Thoughts: Well this episode was a vast improvement on yesterday's offering as the story progressed and offered some genuinely interesting moments. However, the pacing is still a bit 'off' as the characters were very static and didn't move anywhere until the final 15 minutes. Most of the time was spent with characters sitting around discussing events, and whilst some of those scenes were interesting discussions on the morality of child sacrifice and the overpopulation of the Earth, it would be nice to have a change of pace throughout an episode to avoid things getting too stale.

Another problem I have is that at sixty minutes, the episodes outstay their welcome. I don't know why the format was changed from forty-five but the longer episode length seems to leave each episode floundering, desperately trying to pad the runtime. Perhaps five, forty-five minute episodes would be better?
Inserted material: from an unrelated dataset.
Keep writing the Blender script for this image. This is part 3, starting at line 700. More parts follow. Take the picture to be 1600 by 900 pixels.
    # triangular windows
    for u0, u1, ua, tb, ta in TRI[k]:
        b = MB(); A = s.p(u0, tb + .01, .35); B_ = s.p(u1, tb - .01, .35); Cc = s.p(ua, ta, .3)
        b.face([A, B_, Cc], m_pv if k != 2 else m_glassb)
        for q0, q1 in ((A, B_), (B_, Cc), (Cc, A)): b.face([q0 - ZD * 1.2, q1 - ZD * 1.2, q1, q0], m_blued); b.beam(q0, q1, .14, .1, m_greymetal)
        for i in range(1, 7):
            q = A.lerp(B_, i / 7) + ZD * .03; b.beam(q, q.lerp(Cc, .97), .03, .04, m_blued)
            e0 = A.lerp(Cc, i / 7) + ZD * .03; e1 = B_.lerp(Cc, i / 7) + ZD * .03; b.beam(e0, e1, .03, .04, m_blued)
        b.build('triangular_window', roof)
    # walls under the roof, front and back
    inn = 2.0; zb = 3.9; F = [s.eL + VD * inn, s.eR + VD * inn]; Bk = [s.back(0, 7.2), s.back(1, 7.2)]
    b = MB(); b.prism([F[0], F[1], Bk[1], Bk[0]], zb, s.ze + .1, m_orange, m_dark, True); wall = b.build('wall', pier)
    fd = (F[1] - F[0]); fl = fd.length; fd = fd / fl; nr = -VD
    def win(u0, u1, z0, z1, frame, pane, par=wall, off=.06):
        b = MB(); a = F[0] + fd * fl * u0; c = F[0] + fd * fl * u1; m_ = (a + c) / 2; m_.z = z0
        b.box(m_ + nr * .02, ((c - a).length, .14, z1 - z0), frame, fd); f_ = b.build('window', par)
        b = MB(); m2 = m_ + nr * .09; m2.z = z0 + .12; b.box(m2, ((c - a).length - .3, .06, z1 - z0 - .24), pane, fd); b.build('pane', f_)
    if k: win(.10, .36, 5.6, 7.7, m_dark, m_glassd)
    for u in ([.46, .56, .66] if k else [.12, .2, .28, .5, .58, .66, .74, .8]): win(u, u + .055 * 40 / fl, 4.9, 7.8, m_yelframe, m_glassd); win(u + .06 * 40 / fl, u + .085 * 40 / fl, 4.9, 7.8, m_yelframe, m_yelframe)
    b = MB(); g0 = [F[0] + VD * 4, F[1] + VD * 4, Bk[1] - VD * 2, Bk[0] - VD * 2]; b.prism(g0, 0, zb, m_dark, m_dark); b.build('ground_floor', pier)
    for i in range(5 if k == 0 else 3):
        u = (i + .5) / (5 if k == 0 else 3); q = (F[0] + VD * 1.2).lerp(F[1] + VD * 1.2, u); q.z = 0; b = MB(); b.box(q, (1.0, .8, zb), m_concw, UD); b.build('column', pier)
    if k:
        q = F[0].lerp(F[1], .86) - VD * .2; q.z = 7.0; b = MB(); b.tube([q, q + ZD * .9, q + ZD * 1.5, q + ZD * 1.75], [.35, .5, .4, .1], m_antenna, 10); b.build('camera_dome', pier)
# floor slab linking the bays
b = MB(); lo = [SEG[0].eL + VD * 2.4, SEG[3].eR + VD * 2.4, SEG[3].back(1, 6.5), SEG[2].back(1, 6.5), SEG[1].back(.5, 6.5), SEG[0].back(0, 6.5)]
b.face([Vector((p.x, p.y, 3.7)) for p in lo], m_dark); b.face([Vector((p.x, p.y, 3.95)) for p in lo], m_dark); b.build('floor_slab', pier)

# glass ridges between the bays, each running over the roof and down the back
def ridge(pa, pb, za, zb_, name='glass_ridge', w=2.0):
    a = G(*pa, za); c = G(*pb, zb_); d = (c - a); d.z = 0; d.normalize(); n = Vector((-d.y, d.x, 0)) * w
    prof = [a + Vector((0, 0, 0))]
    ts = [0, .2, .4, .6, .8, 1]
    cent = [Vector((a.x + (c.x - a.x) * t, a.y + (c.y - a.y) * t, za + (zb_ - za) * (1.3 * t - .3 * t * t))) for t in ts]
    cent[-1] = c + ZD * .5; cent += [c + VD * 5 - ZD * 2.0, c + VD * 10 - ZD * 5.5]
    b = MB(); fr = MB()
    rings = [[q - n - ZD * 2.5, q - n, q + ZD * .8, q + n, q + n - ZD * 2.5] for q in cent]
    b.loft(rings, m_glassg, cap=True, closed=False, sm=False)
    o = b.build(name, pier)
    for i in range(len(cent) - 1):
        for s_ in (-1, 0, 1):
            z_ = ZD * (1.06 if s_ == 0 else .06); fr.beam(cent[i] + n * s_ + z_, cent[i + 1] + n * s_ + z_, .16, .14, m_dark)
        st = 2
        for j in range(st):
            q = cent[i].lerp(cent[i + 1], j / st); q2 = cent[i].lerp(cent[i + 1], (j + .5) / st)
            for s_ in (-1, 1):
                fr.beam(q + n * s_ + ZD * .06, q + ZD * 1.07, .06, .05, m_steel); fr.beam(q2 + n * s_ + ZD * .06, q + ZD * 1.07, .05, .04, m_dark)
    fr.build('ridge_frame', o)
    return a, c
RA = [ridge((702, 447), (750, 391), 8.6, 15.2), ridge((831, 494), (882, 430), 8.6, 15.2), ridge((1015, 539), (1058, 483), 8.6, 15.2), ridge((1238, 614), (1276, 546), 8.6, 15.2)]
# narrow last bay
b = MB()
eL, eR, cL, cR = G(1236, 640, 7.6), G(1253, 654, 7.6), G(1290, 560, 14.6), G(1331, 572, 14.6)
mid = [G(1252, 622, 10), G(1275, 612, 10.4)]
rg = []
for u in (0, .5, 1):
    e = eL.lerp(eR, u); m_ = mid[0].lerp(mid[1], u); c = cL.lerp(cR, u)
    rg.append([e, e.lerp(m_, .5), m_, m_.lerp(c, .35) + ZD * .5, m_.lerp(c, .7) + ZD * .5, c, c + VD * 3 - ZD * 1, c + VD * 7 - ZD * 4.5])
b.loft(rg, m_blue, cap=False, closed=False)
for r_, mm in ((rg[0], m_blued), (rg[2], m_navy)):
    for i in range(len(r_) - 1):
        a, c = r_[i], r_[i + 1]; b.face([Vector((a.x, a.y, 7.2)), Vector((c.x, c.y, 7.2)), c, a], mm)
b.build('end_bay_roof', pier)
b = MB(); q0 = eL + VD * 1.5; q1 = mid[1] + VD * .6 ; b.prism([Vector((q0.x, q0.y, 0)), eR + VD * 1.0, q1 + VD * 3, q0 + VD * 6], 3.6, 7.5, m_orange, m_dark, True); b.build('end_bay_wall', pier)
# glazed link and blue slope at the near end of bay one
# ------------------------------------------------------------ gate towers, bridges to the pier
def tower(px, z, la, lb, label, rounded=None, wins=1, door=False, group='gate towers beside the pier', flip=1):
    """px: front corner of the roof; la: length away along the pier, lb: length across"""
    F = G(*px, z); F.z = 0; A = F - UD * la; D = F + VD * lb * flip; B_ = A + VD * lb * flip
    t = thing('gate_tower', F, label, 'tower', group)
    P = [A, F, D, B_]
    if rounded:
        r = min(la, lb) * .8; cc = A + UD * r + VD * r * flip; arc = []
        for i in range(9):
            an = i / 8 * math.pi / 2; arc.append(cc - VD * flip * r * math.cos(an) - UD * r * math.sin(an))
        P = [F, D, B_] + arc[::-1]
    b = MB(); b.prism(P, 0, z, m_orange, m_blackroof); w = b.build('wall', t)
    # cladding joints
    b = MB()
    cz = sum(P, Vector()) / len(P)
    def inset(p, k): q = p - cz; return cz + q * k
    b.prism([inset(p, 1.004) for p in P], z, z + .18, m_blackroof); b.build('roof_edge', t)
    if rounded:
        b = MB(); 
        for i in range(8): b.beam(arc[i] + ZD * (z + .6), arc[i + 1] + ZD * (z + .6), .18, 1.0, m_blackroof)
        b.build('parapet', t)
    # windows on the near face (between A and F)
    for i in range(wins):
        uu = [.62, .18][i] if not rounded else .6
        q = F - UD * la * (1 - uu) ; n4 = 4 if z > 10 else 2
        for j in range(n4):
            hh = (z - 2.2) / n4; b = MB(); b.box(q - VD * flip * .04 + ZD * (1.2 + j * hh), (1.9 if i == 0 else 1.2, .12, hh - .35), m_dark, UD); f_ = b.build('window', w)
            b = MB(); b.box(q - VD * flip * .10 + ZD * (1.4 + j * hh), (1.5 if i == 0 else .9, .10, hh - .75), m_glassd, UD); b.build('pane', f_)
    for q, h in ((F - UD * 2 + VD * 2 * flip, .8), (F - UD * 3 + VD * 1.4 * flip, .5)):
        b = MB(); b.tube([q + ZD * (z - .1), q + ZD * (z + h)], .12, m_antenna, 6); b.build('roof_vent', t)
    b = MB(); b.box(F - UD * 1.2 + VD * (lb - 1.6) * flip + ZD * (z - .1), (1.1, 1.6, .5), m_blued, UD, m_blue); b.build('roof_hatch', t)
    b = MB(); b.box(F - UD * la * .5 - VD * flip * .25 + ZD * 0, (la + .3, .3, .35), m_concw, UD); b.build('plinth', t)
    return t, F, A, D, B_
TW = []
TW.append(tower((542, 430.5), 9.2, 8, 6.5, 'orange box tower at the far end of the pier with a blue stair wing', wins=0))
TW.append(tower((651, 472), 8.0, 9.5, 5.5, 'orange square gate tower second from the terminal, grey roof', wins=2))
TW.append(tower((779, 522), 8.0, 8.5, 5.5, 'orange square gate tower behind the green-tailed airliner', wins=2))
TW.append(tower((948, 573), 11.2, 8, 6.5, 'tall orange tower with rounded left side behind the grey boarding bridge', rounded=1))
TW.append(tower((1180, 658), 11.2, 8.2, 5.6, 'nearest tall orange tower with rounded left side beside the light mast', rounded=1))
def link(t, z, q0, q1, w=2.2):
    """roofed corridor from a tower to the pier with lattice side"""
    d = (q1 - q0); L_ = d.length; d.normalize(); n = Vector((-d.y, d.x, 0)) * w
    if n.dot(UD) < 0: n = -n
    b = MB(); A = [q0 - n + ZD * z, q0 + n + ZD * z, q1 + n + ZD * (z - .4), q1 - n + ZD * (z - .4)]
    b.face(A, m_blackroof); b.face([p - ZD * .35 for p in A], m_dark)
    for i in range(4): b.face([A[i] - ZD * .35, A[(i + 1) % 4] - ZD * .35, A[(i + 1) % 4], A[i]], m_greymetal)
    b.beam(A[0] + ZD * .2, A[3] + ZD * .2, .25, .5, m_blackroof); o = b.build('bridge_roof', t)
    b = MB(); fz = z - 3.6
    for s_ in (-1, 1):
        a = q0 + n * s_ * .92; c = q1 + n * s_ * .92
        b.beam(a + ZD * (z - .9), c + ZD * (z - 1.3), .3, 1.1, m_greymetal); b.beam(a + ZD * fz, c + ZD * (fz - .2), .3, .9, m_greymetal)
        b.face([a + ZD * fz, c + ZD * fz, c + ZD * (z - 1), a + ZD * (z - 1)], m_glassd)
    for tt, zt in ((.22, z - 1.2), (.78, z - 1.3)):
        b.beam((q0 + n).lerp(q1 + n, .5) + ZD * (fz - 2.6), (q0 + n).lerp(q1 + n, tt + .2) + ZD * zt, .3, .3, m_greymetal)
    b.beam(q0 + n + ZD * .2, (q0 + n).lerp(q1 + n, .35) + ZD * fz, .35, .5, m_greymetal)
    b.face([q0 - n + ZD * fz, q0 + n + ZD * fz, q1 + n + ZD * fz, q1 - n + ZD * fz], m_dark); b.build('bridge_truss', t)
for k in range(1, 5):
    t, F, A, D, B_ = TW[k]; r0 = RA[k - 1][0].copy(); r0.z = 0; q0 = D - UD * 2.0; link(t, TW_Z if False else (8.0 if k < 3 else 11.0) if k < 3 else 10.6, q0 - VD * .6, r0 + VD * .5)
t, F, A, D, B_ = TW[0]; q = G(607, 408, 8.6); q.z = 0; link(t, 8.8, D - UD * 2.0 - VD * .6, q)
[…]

The death of Ianto was unexpected but it seems to be an attempt at creating a 24 style shock rather than for any good storyline reason. It's a shame that Ianto's background was actually placed in the show as a cheap attempt to build a connection to a doomed character. Still Ianto's death gives Jack some angry vengeance to dish out in the last episode whilst giving Barrowman some emotional scenes to cry through rather than just showing his arse and grinning.

The success or failure of this storyline depends on tomorrow's conclusion; it's definitely a story that could've (and should've) been told in three parts and would have been much leaner and exciting for it. A strong conclusion could elevate this story into a decent sci-fi thriller (albeit with a very flawed middle). A limp or patented Torchwood stupid conclusion will render it a dull, flabby, miserable attempt at mainstream acceptance. I hope for the former, I expect the latter.

3 comments:

Zoso said...

Jack: "Bugger off or we'll FIGHT! YEAH! Six BILLION of us, reckon you can take us on? Threaten our kids, and nothing will stop us, BRING IT!"

456: "Right-o!"
*locks building, floods with poison gas, kills handful of civil servants and the bloke that makes coffee*

Jack: "Shit. I was kidding! Don't kill them, the whole thing about fighting was a pun! Wait, not a pun, what's the one that's the same backwards as it is forwards? Oh, bugger."
*dies*

Matt M said...

Sorry to be pedantic, but weren't previous Torchwood episodes fifty minutes long rather than forty-five?

Aaron said...

@Zoso You sir, win the comments section. Well done.

@Matt M I'm not sure but either way I think the episodes are struggling to cover the extra running time.